-- start SOURCE DATA --

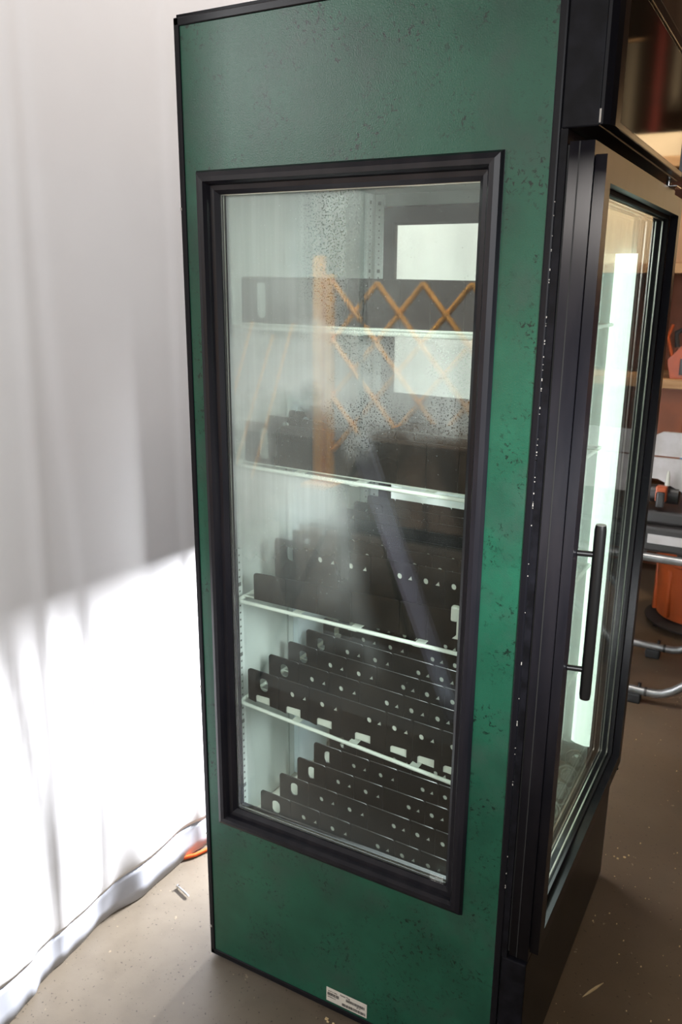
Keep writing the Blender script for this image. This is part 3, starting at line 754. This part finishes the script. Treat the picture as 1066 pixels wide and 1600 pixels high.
# mitre saw
sw = empty('mitre_saw', (.95, 2.05, FZ + .7035), 'white mitre saw with dark motor and orange clamp on the stand', 'saw')
B().box(-.38, .28, -.16, .16, .0, .05, .01).obj('saw_base', 'darkplastic', sw)
b = B(); b.prism([(-.40, .16), (-.33, .16), (-.20, .10), (.25, .10), (.25, .24), (-.36, .24), (-.42, .20)], 1, -.10, -.085)
b.obj('lower_fence', 'white_cast', sw)
b = B(); b.prism([(-.42, .245), (.25, .245), (.25, .335), (-.33, .335), (-.42, .285)], 1, -.085, -.070)
b.obj('upper_fence', 'white_cast', sw)
B().tube([(-.41, -.08, .10), (-.25, -.08, .10)], .035, 18).obj('motor', 'darkplastic', sw, True)
B().tube([(-.40, -.11, .168), (-.40, -.02, .168)], .04, 20).obj('blade_guard', 'darkplastic', sw, True)
B().box(-.325, -.285, -.16, -.125, .085, .145, .006).obj('clamp_bracket', 'orange', sw)
B().box(-.320, -.290, -.165, -.161, .065, .125, .006).obj('clamp_pad', 'darkplastic', sw)
B().tube([(-.29, -.13, .145), (-.29, -.13, .185), (-.29, -.13, .20)], [.010, .006, .002], 10).obj('clamp_screw', 'clip', sw, True)
# storage rack
rk = empty('storage_rack', (1.05, 3.35, FZ), 'wooden storage rack behind the mitre saw with a pale front board edge', 'rack')
for x in (-.80, .9):
    for y in (-.22, .22): B().box(x - .03, x + .03, y - .02, y + .02, 0, 2.2, .002).obj('upright', 'rust', rk)
for z in (.45, 1.07, 1.62, 2.1): B().box(-.77, .87, -.24, .24, z, z + .045, .002).obj('shelf_board', 'ply', rk)
B().box(-.77, .87, .241, .255, 0, 2.2).obj('back_board', 'rust', rk)
B().box(-.76, -.2, -.21, -.195, .70, 1.066).obj('hanging_panel', 'rust', rk)
def carton(name, x0, x1, y0, y1, z0, z1, m, label, cat, tape=True, grp=None):
    e = empty(name, ((x0 + x1) / 2, (y0 + y1) / 2, z0), label, cat, grp)
    hx, hy, h = (x1 - x0) / 2, (y1 - y0) / 2, z1 - z0
    B().box(-hx, hx, -hy, hy, 0, h - .004, .003).obj('box_body', m, e)
    for s_ in (-1, 1): B().box(-hx, hx, min(0, s_ * hy) + (.0015 if s_ > 0 else 0), max(0, s_ * hy) - (.0015 if s_ < 0 else 0), h - .0035, h, .001).obj('flap', m, e)
    if tape: B().box(-hx - .0005, hx + .0005, -.025, .025, h + .0002, h + .0008).obj('tape', 'cream', e)
    return e
RZ = FZ
carton('cardboard_box', 1.09, 1.45, 3.12, 3.50, RZ + 1.6655, RZ + 2.06, 'cream', 'added pale box on the upper board of the storage rack, farther from the cooler', 'box', False)  # pale boxes added here to reflect warm light in the door rails
carton('cardboard_box', 1.48, 1.88, 3.12, 3.50, RZ + 1.6655, RZ + 2.04, 'cream', 'added pale box at the far end of the upper board of the storage rack', 'box', False)
carton('cardboard_box', 1.12, 1.86, 3.12, 3.50, RZ + 2.146, RZ + 2.25, 'cream', 'added long pale box on the top board of the storage rack', 'box', False)
carton('cardboard_box', .33, .60, 3.14, 3.50, RZ + 1.6655, RZ + 1.93, 'carton', 'brown cardboard box on the upper board of the storage rack nearest the cooler', 'box')
carton('cardboard_box', .64, .98, 3.14, 3.50, RZ + 1.6655, RZ + 1.98, 'carton', 'larger brown cardboard box on the upper board of the storage rack', 'box')
carton('cardboard_box', .34, .62, 3.2, 3.52, RZ + 2.146, RZ + 2.40, 'cream', 'pale box on the top board of the storage rack nearest the cooler', 'box', False)
carton('cardboard_box', .66, 1.05, 3.15, 3.52, RZ + 2.146, RZ + 2.46, 'carton', 'brown cardboard box on the top board of the storage rack', 'box')
carton('blue_crate', .50, .80, 3.03, 3.10, RZ + .80, RZ + .99, 'blue', 'blue plastic box beside the white saw fence', 'box', False)
bs = bpy.data.objects['blue_crate']; bs.location = (.72, 3.02, RZ + .7); 
wb = empty('trestle', (.72, 3.0, RZ), 'dark trestle carrying the blue plastic box', 'stand')
B().box(-.13, .2, -.06, .08, .67, .695, .002).obj('top', 'darkplastic', wb)
for x in (-.11, .18): B().box(x - .015, x + .015, -.02, .02, 0, .669).obj('leg', 'darkplastic', wb)
# orange chainsaw on the middle board
ch = empty('chainsaw', (.56, 3.22, RZ + 1.1155), 'orange chainsaw with black handle on the middle board of the rack', 'tool')
b = B(); b.prism([(-.10, 0), (.20, 0), (.22, .12), (.12, .17), (-.06, .16), (-.12, .09)], 1, -.07, .07); b.obj('housing', 'orange', ch)
B().tube([(-.09, 0, .15), (-.10, 0, .22), (-.02, 0, .265), (.10, 0, .25), (.13, 0, .165)], .013, 10).obj('top_handle', 'rubber', ch, True)
B().box(-.06, .08, -.076, -.0702, .02, .10, .002).obj('side_cover', 'darkplastic', ch)
B().tube([(-.11, 0, .10), (-.14, 0, .20), (-.12, 0, .26)], .008, 8).obj('hand_guard', 'orange', ch, True)
# banners hanging in the hall (seen mirrored in the dark sign glass)
for k, (x, y, z0, z1, wd, m, lab) in enumerate(((1.12, 4.2, 2.1, 3.4, .05, 'red', 'red'), (1.36, 4.2, 2.5, 3.5, .04, 'dimcream', 'cream'), (1.46, 4.2, 2.0, 3.2, .04, 'red', 'shorter red'), (1.62, 4.2, 2.1, 2.9, .06, 'dimcream', 'wide cream'), (1.78, 4.2, 2.2, 2.8, .05, 'dimcream', 'short cream'))):
    e = empty('hanging_banner', (x, y, z0), '%s cloth banner hanging in the hall, mirrored in the cooler sign glass' % lab, 'banner')
    b = B(); n = 8
    b.prism([(-wd / 2, 0), (0, .12), (wd / 2, 0), (wd / 2, z1 - z0), (-wd / 2, z1 - z0)], 1, -.003, .003); b.obj('cloth', m, e)
    B().tube([(-wd / 2 - .02, 0, z1 - z0 + .01), (wd / 2 + .02, 0, z1 - z0 + .01)], .01, 8).obj('rod', 'ply', e)
    B().tube([(0, 0, z1 - z0 + .02), (0, 0, 4.4 - z0)], .003, 6).obj('cord', 'darkplastic', e)

# ------------------------------------------------------------------ things on the camera side, mirrored in the side window
gt = empty('scissor_gate', (-2.20, -4.2, FZ), 'orange folding lattice gate mirrored in the side window', 'gate')
for x in (-.42, -.30, 0): pass
B().box(-.05, .03, -.03, .03, 0, 1.75, .004).obj('post', 'gate', gt)
B().box(.06, .11, -.03, .03, 0, 1.62, .004).obj('post', 'gate', gt)
B().box(-.12, .16, -.10, .10, 0, .035, .004).obj('foot', 'gate', gt)
n = 6; dxs, zt, zb_ = .36, 1.55, .30
for k in range(n):
    for (sa, sb) in ((0, 1), (1, 0)):
        for lev in range(3):
            za, zc = zb_ + lev * .42, zb_ + (lev + 1) * .42
            xa, xb_ = .11 + k * dxs / 1, .11 + (k + 1) * dxs
            b = B(); yy = .006 if sa else -.006
            b.tube([(xa, yy, za if sa == 0 else zc), (xb_, yy, zc if sa == 0 else za)], .020, 6); b.obj('lattice_bar', 'gate', gt)
for k, x in enumerate((-.95, -.75, -.55, -.36)):
    e = empty('leaning_batten', (-2.35 + x, -4.1, FZ), 'orange batten leaning beside the lattice gate, %s, mirrored in the side window' % ('farthest from it', 'third from it', 'second from it', 'next to it')[k], 'batten', 'battens beside the gate')
    B().tube([(-.08, 0, .014), (.14, -.3, 1.15 + .1 * (k % 2))], .014, 6).obj('stick', 'gate', e)
carton('cardboard_box', -.75, -.02, -2.7, -2.1, FZ + .455, FZ + .85, 'carton', 'big cardboard box on a dark bench, mirrored in the side window', 'box')
bn = empty('bench', (-.6, -2.4, FZ), 'dark low bench under the big cardboard box on the camera side', 'bench')
B().box(-.6, .6, -.35, .35, .40, .45, .004).obj('bench_top', 'darkplastic', bn)
for x in (-.55, .55):
    for y in (-.3, .3): B().box(x - .03, x + .03, y - .03, y + .03, 0, .3995).obj('leg', 'darkplastic', bn)
bs_ = empty('light_stand', (-.30, -1.3, FZ), 'tripod light stand with one wide lilac-grey leg, mirrored low in the side window', 'stand')
o = B().prism([(-.03, .93), (-.02, 1.03), (.01, 1.02), (.40, .06), (.425, .0), (.365, .0)], 1, -.012, .012).obj('leg', 'lilac', bs_); o['label'] = 'wide lilac-grey leg'
B().tube([(-.03, -.02, .95), (-.42, .10, .012)], .010, 8).obj('leg', 'darkplastic', bs_, True)
B().tube([(-.02, -.03, .95), (-.05, -.55, .012)], .010, 8).obj('leg', 'darkplastic', bs_, True)
B().tube([(-.02, 0, .90), (-.02, 0, 1.95)], .009, 10).obj('pole', 'darkplastic', bs_, True)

-- end SOURCE DATA --

AIM: Review the preceding data and report every line that includes the string "wide".

SOLUTION TO THE PROBLEM:
Keep writing the Blender script for this image. This is part 3, starting at line 754. This part finishes the script. Treat the picture as 1066 pixels wide and 1600 pixels high.
for k, (x, y, z0, z1, wd, m, lab) in enumerate(((1.12, 4.2, 2.1, 3.4, .05, 'red', 'red'), (1.36, 4.2, 2.5, 3.5, .04, 'dimcream', 'cream'), (1.46, 4.2, 2.0, 3.2, .04, 'red', 'shorter red'), (1.62, 4.2, 2.1, 2.9, .06, 'dimcream', 'wide cream'), (1.78, 4.2, 2.2, 2.8, .05, 'dimcream', 'short cream'))):
bs_ = empty('light_stand', (-.30, -1.3, FZ), 'tripod light stand with one wide lilac-grey leg, mirrored low in the side window', 'stand')
o = B().prism([(-.03, .93), (-.02, 1.03), (.01, 1.02), (.40, .06), (.425, .0), (.365, .0)], 1, -.012, .012).obj('leg', 'lilac', bs_); o['label'] = 'wide lilac-grey leg'